Sistematika Penulisan
BAB 1 PENDAHULUAN Dalam bab ini akan dipaparkan tentang latar belakang permasalahan, rumusan permasalahan, alasan pemulihan judul, tujuan dan batasan penulisan, metode penulisan dan sistematika penulisan. 5
BAB 2 TEMBANG MACAPAT Pada bab ini dipaparkan tentang sejarah dan pengertian dari seni tembang macapat. Selain itu aturan penciptaan dan nilai-nilai dari seni tembang macapat menjadi topik yang akan dibahas juga dalam bab 2 ini. Penggunaan dalam kehidupan orang Jawa dan kendala yang dihadapi oleh tembang macapat juga akan tertuang dalam bab ini sebagai informasi dan pertimbangan dalam rangka pemanfaatan tembang macapat dalam hidup bergereja.

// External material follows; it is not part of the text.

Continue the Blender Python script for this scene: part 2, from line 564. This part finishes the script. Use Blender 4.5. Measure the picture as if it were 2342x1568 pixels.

BAB 3 GEREJA DAN BUDAYA Pada bab ini dipaparkan perjumpaan antara gereja dengan budaya, yang akan diawali dengan pengertian gereja menurut GKJ beserta tugas dan penggilannya. Dari sini dilanjutkan dengan mengulas sikap gereja terhadap kebudayaan untuk kemudian melihat bagaimana sikap GKJ terhadap kebudayaan dalam proses perjumpaannya dengan budaya. Ulasan dalam bab ini yang menjadi dasar argumentasi teologis dalam rangka pemanfaatan tembang macapat dalam hidup bergereja. BAB 4 PEMANFAATAN TEMBANG MACAPAT DALAM HIDUP BERGEREJA Dalam bab ini diuraikan beberapa sumbangan pemikiran penulis dalam upaya pemanfaatan tembang macapat dalam hidup bergereja disertai dengan beberapa contoh tembang, di samping juga upaya penulis dalam menyikapi beberapa tantangan dan hambatan dari tembang macapat. Uraian dalam bab ini diakhiri dengan kesimpulan dan saran dari pembahasan mengenai pemanfaatan tembang macapat dalam hidup bergereja.